▸ INSTRUCTION
Look through the data and write out every line with the word "script" in it.

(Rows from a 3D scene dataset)
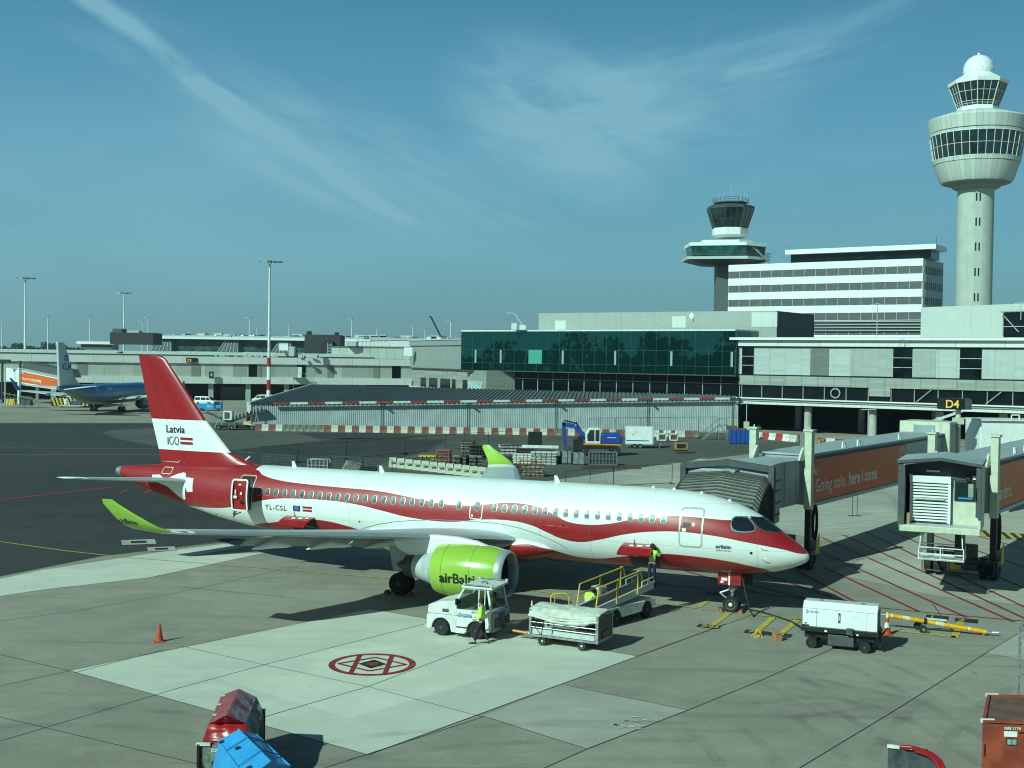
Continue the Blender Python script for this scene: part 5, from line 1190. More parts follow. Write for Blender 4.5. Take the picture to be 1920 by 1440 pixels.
    MB().path([(.55, -.2, 3.5), (.5, -.25, 2.2), (.6, -.25, 1.3)], .05, 5).build('hose', [BEIGE], o); MB().bb(.5, .95, -.5, -.1, .75, 1.5).build('control_box', [LGREY], o, bevel=.03)
    # far end
    r = MB().bb(xr, xr+.5, -.5, 3.2, 3.2, 6.95).bb(xr+2.6, xr+3.1, -.5, 3.2, 3.2, 6.95).bb(xr, xr+3.1, -.5, 3.2, 6.9, 7.1).build('rotunda_frame', [BEIGE], o, bevel=.03)
    MB().lathe([(1.8, 3.3), (1.8, 6.85)], (xr+1.6, 1.35, 0), 'z', 24).build('rotunda', [BSIDE], o, smooth=40); MB().lathe([(.6, 0), (.6, 3.3)], (xr+1.6, 1.35, 0), 'z', 16).build('rotunda_column', [BEIGE], o, smooth=40)
    MB().bb(xr+.1, xr+3.0, -.1, 2.8, 3.05, 3.3).build('rotunda_floor', [DGREY], o)
    cabfn(B, box)
    return B
def cab_docked(B, box):
    """cab turned to the port door of the airliner, its folded hood resting on the hull"""
    dc = Vector((9.55, 56.15, 0)); nn = Vector((.400, .9165, 0)); aa = Vector((.9165, -.400, 0))
    P = lambda a, d, z: B.loc(dc+aa*a+nn*d+Vector((0, 0, z)))
    mb = MB(); N = 12
    for i in range(N):                                  # pleats: wide and narrow hoops in turn
        for k in (0, 1):
            t = (i+k*.5)/N; d = -.15+3.0*t; h = 4.62+1.15*sin(t*pi/2) - (0 if k == 0 else .13); w_ = 2.1+.06*(1-k)
            mb.v += [Vector(P(*q)) for q in ((-w_, d, 3.3), (-w_, d, h-.25), (-w_+.25, d, h), (0, d, h+.22), (w_-.25, d, h), (w_, d, h-.25), (w_, d, 3.3))]
    for j in range(2*N-1):
        for i in range(6): mb.f.append((j*7+i, j*7+i+1, (j+1)*7+i+1, (j+1)*7+i)); mb.m.append((j+1) % 2)
    mb.build('folding_hood', [mat('hood_fabric', (.15, .15, .13), .6, var=.25, scale=1.2), mat('shaded_fold', (.12, .12, .105), .8, var=.2)], B.o)  # alternate pleat faces coloured darker to stand for shade in the folds
    mb = MB()
    for i in range(N+1):
        t = i/N; d = -.15+3.0*t; h = 4.62+1.15*sin(t*pi/2)-.02; w_ = 2.13
        mb.path([P(*q) for q in ((-w_, d, 3.3), (-w_, d, h-.25), (-w_+.25, d, h), (0, d, h+.22), (w_-.25, d, h), (w_, d, h-.25), (w_, d, 3.3))], .05, 6)
    mb.build('hood_ribs', [mat('rib_rubber', (.03, .03, .027), .6, var=.2)], B.o)
    mb = MB()
    for a, b in (((-2.2, 2.9, 3.2), (-2.2, 2.9, 6.2)), ((2.2, 2.9, 3.2), (2.2, 2.9, 6.2)), ((-2.3, 2.9, 6.12), (0, 2.9, 6.38)), ((0, 2.9, 6.38), (2.3, 2.9, 6.12))): mb.bar(P(*a), P(*b), .25, .3)
    mb.build('hood_frame', [DGREY], B.o)
    C = [P(-2.1, 3.0, 0), P(2.1, 3.0, 0), P(2.1, 5.6, 0), P(-2.1, 5.6, 0)]; up = lambda z: [Vector((c.x, c.y, z)) for c in C]
    MB().hexa(up(3.25), up(6.15)).build('cab', [BSIDE], B.o, bevel=.05); MB().hexa([c*1.0 for c in up(6.15)], up(6.28)).build('cab_roof', [BROOF], B.o)
    mb = MB()
    for z in (3.7, 4.3, 4.9, 5.4): mb.bar(P(2.13, 3.2, z), P(2.13, 5.4, z), .05, .06)
    mb.build('cab_side_ribs', [DGREY], B.o)
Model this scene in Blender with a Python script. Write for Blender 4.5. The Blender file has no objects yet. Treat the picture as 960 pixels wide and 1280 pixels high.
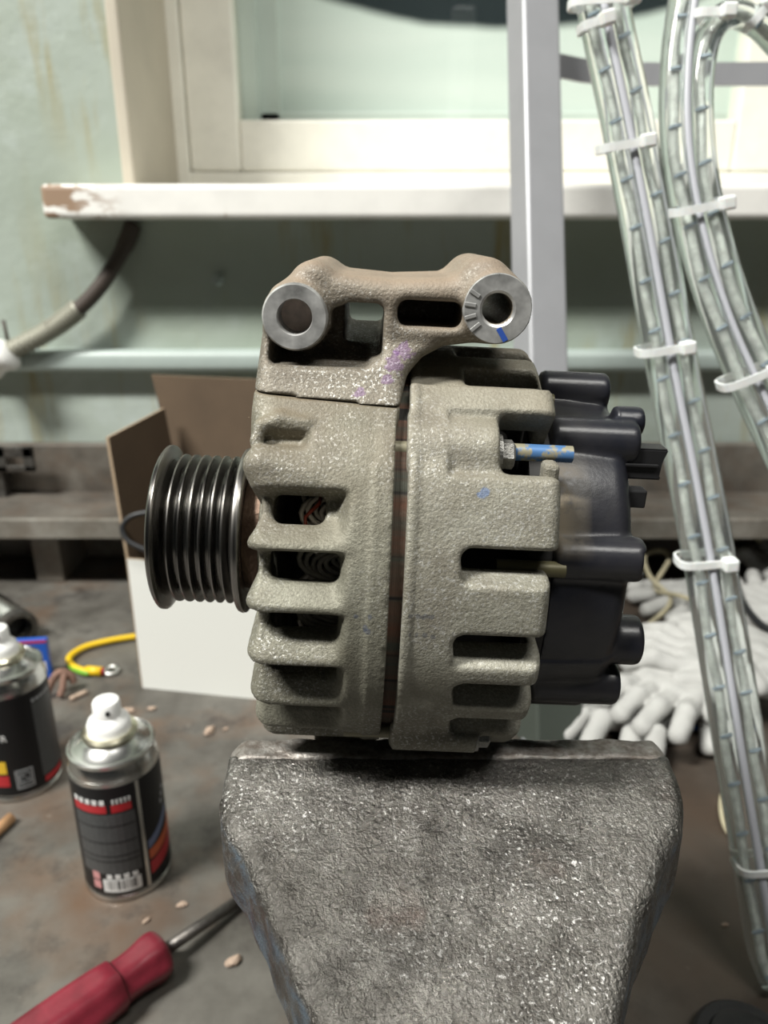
import bpy, bmesh, math, random
import numpy as np
from mathutils import Vector, Matrix
random.seed(7); np.random.seed(7)
sc = bpy.context.scene
COL = sc.collection

# ------------------------------------------------------------------ camera, world, lights, exposure
FPX, PITCH, CAMH = 961.0, math.radians(19.75), 386.0      # focal length in pixels of the 960x1280 frame; millimetres
cp, sp = math.cos(PITCH), math.sin(PITCH)
cam = bpy.data.cameras.new('camera'); camo = bpy.data.objects.new('camera', cam); COL.objects.link(camo)
camo.location = (0, 0, CAMH*.001); camo.rotation_euler = (math.pi/2-PITCH, 0, 0)
cam.sensor_fit = 'HORIZONTAL'; cam.sensor_width = 36; cam.lens = 36*FPX/960
cam.clip_start = .01
cam.dof.use_dof = True; cam.dof.focus_distance = .205; cam.dof.aperture_fstop = 20
sc.camera = camo
w = bpy.data.worlds.new('room_light'); sc.world = w; w.use_nodes = True
w.node_tree.nodes['Background'].inputs[0].default_value = (.93, 1.0, .97, 1)
w.node_tree.nodes['Background'].inputs[1].default_value = .02
def area(name, loc, target, sx, sy, power, col):
    l = bpy.data.lights.new(name, 'AREA'); l.shape = 'RECTANGLE'; l.size = sx; l.size_y = sy; l.energy = power; l.color = col
    o = bpy.data.objects.new(name, l); COL.objects.link(o); o.location = loc
    o.rotation_euler = (Vector(target)-Vector(loc)).to_track_quat('-Z', 'Y').to_euler()
    return o
area('ceiling_tube_or_fill', (-1.7, -.6, 2.8), (-1.7, -.6, 0), 1.25, .3, 205, (1, .985, .93))
area('ceiling_tube_or_fill', (.75, -.75, 2.8), (.75, -.75, 0), 1.25, .3, 42, (1, .985, .93))  # added fill lamp, no known tube here; lightens the shadow on the vise
sc.view_settings.view_transform = 'Standard'; sc.view_settings.look = 'None'
sc.view_settings.exposure = .22; sc.view_settings.gamma = 1; sc.view_settings.use_curve_mapping = False

# ------------------------------------------------------------------ small tools (all lengths in mm, written as metres)
def ray(u, v):
    x = (u-480)/FPX; d = (v-640)/FPX
    return np.array([x, cp-d*sp, -sp-d*cp])
EYE = np.array([0, 0, CAMH])
def at_t(u, v, t): return EYE+ray(u, v)*t
def at_z(u, v, z): r = ray(u, v); return EYE+r*((z-CAMH)/r[2])
def at_y(u, v, y): r = ray(u, v); return EYE+r*(y/r[1])

def link(name, me, mat, parent=None, smooth=False):
    o = bpy.data.objects.new(name, me); COL.objects.link(o)
    if mat: me.materials.append(mat)
    if parent: o.parent = parent
    if smooth: me.polygons.foreach_set('use_smooth', [True]*len(me.polygons))
    return o
def tag(o, label, cat, group=None, kind=None):
    if label: o['label'] = label
    if cat: o['category'] = cat
    if group: o['group'] = group
    if kind: o['kind'] = kind
    return o
def thing(name, label, cat, loc=(0, 0, 0), group=None, rz=0, kind=None):
    o = bpy.data.objects.new(name, None); COL.objects.link(o); o.empty_display_size = .02
    o.location = Vector(loc)*.001; o.rotation_euler = (0, 0, rz)
    return tag(o, label, cat, group, kind)
def pymesh(verts, faces):
    me = bpy.data.meshes.new('m'); me.from_pydata([tuple(float(c)*.001 for c in v) for v in verts], [], faces); me.update(); return me
def from_bm(bm, scale=.001):
    bmesh.ops.recalc_face_normals(bm, faces=bm.faces)
    for v in bm.verts: v.co *= scale
    me = bpy.data.meshes.new('m'); bm.to_mesh(me); bm.free(); return me
def add_box(bm, lo, hi, bevel=0, seg=2, mat=None):
    r = bmesh.ops.create_cube(bm, size=1)
    vs = r['verts']; lo = Vector(lo); hi = Vector(hi)
    for v in vs:
        v.co = Vector(((lo[i]+hi[i])/2+v.co[i]*(hi[i]-lo[i]) for i in range(3)))
        if mat is not None: v.co = mat @ v.co
    if bevel:
        es = list({e for v in vs for e in v.link_edges})
        bmesh.ops.bevel(bm, geom=es, offset=bevel, segments=seg, profile=.5, affect='EDGES')
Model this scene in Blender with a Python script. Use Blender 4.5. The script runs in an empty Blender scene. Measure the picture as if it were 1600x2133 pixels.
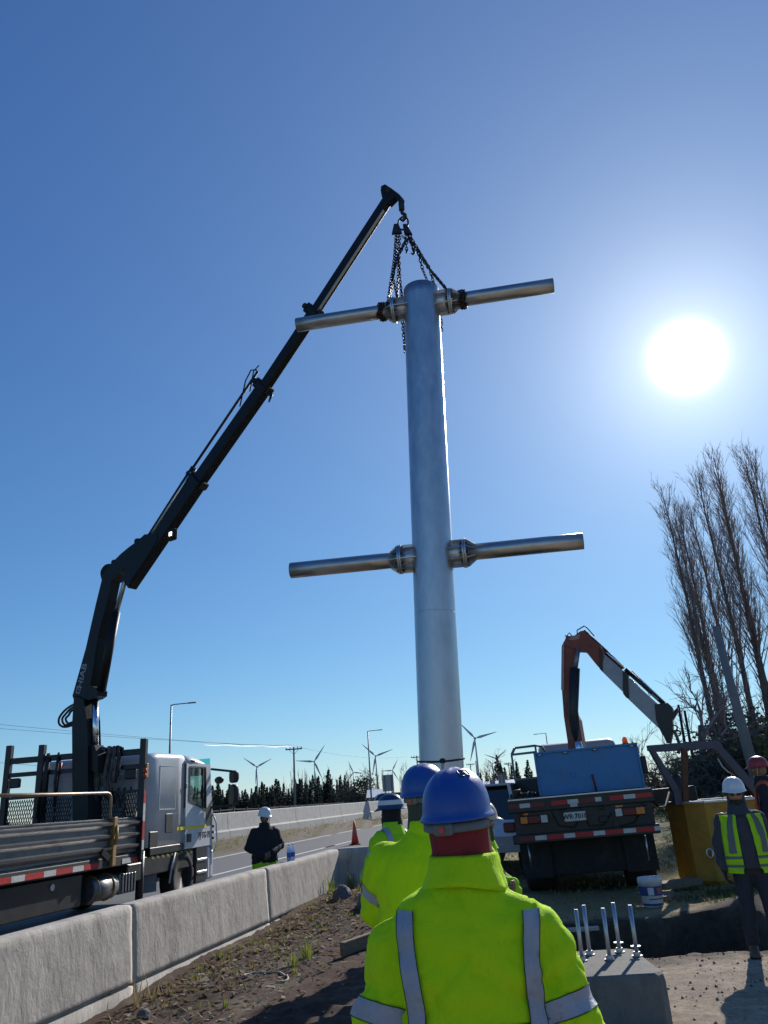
import bpy, math, random
import numpy as np
from mathutils import Vector, Matrix, noise
from mathutils.bvhtree import BVHTree

# ------------------------------------------------------------------ camera, world, sun, exposure
R = math.radians
S = bpy.context.scene
COL = S.collection
PX_F, CAM_H = 1600.0, 1.7
CM = (Matrix.Rotation(R(90 + 20.5), 3, 'X') @ Matrix.Rotation(R(-3.9), 3, 'Z'))
cam = bpy.data.objects.new('camera', bpy.data.cameras.new('camera'))
COL.objects.link(cam)
cam.location = (0, 0, CAM_H)
cam.rotation_euler = CM.to_euler()
cam.data.sensor_fit = 'VERTICAL'
cam.data.sensor_height = 36.0
cam.data.lens = PX_F * 36.0 / 2133.0
cam.data.clip_start = 0.05
cam.data.clip_end = 20000
S.camera = cam

SUN_AZ, SUN_EL = R(24.9), R(28.0)
SUN_DIR = Vector((math.sin(SUN_AZ) * math.cos(SUN_EL), math.cos(SUN_AZ) * math.cos(SUN_EL), math.sin(SUN_EL)))
W = bpy.data.worlds.new('World')
S.world = W
W.use_nodes = True
nt = W.node_tree
nt.nodes.clear()
sky = nt.nodes.new('ShaderNodeTexSky')
sky.sky_type = 'NISHITA'
sky.sun_disc = False
sky.sun_elevation = SUN_EL
sky.sun_rotation = SUN_AZ
sky.altitude = 100
sky.air_density = 1.0
sky.dust_density = 0.0
sky.ozone_density = 6.0
tc = nt.nodes.new('ShaderNodeTexCoord')
# the sun's own disc and aureole, a function of the angle to the sun only
dot = nt.nodes.new('ShaderNodeVectorMath'); dot.operation = 'DOT_PRODUCT'
dot.inputs[1].default_value = SUN_DIR
nrm = nt.nodes.new('ShaderNodeVectorMath'); nrm.operation = 'NORMALIZE'
nt.links.new(tc.outputs['Generated'], nrm.inputs[0])
nt.links.new(nrm.outputs[0], dot.inputs[0])
def M_(op, a, b=None, c=None):
    n = nt.nodes.new('ShaderNodeMath'); n.operation = op
    for i, v in enumerate((a, b, c)):
        if v is None: continue
        if isinstance(v, (int, float)): n.inputs[i].default_value = v
        else: nt.links.new(v, n.inputs[i])
    return n.outputs[0]
ang = M_('ARCCOSINE', M_('MINIMUM', dot.outputs['Value'], 0.9999999))
deg = M_('MULTIPLY', ang, 57.29578)
core = M_('MULTIPLY', M_('POWER', 2.71828, M_('MULTIPLY', M_('POWER', M_('DIVIDE', deg, 1.15), 2.0), -1.0)), 30.0)
halo = M_('MULTIPLY', M_('POWER', 2.71828, M_('DIVIDE', deg, -4.5)), 0.75)
wide = M_('MULTIPLY', M_('POWER', 2.71828, M_('DIVIDE', deg, -17.0)), 0.36)
glow = M_('ADD', M_('ADD', core, halo), wide)
bg1 = nt.nodes.new('ShaderNodeBackground'); bg1.inputs['Strength'].default_value = 1.0
wb = nt.nodes.new('ShaderNodeVectorMath'); wb.operation = 'MULTIPLY'; wb.inputs[1].default_value = (0.93, 1.04, 1.13)      # white balance of the daylight
nt.links.new(sky.outputs[0], wb.inputs[0])
sep = nt.nodes.new('ShaderNodeSeparateColor'); com = nt.nodes.new('ShaderNodeCombineColor')
nt.links.new(wb.outputs[0], sep.inputs[0])
for i_, (g_, k_) in enumerate(((1.12, 1.08), (0.95, 0.98), (0.74, 0.93))):        # the camera's tone curve for the clear sky
    nt.links.new(M_('MULTIPLY', M_('POWER', M_('MULTIPLY', sep.outputs[i_], 0.085), g_), k_), com.inputs[i_])
nt.links.new(com.outputs[0], bg1.inputs['Color'])
bg2 = nt.nodes.new('ShaderNodeBackground'); bg2.inputs['Color'].default_value = (0.98, 1.0, 0.90, 1)
nt.links.new(glow, bg2.inputs['Strength'])
addw = nt.nodes.new('ShaderNodeAddShader')
nt.links.new(bg1.outputs[0], addw.inputs[0]); nt.links.new(bg2.outputs[0], addw.inputs[1])
wo = nt.nodes.new('ShaderNodeOutputWorld')
nt.links.new(addw.outputs[0], wo.inputs['Surface'])

sun = bpy.data.objects.new('sun', bpy.data.lights.new('sun', 'SUN'))
COL.objects.link(sun)
sun.data.energy = 5.0
sun.data.angle = R(0.53)
sun.data.color = (1.0, 0.95, 0.87)
sun.rotation_euler = SUN_DIR.to_track_quat('Z', 'Y').to_euler()
sun.location = SUN_DIR * 60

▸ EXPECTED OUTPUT
Continue the Blender Python script for this scene: part 5, from line 1190. More parts follow. Write for Blender 4.5. Take the picture to be 1920 by 1440 pixels.
Model this scene in Blender with a Python script. Write for Blender 4.5. The Blender file has no objects yet. Treat the picture as 960 pixels wide and 1280 pixels high.
Model this scene in Blender with a Python script. Use Blender 4.5. The script runs in an empty Blender scene. Measure the picture as if it were 1600x2133 pixels.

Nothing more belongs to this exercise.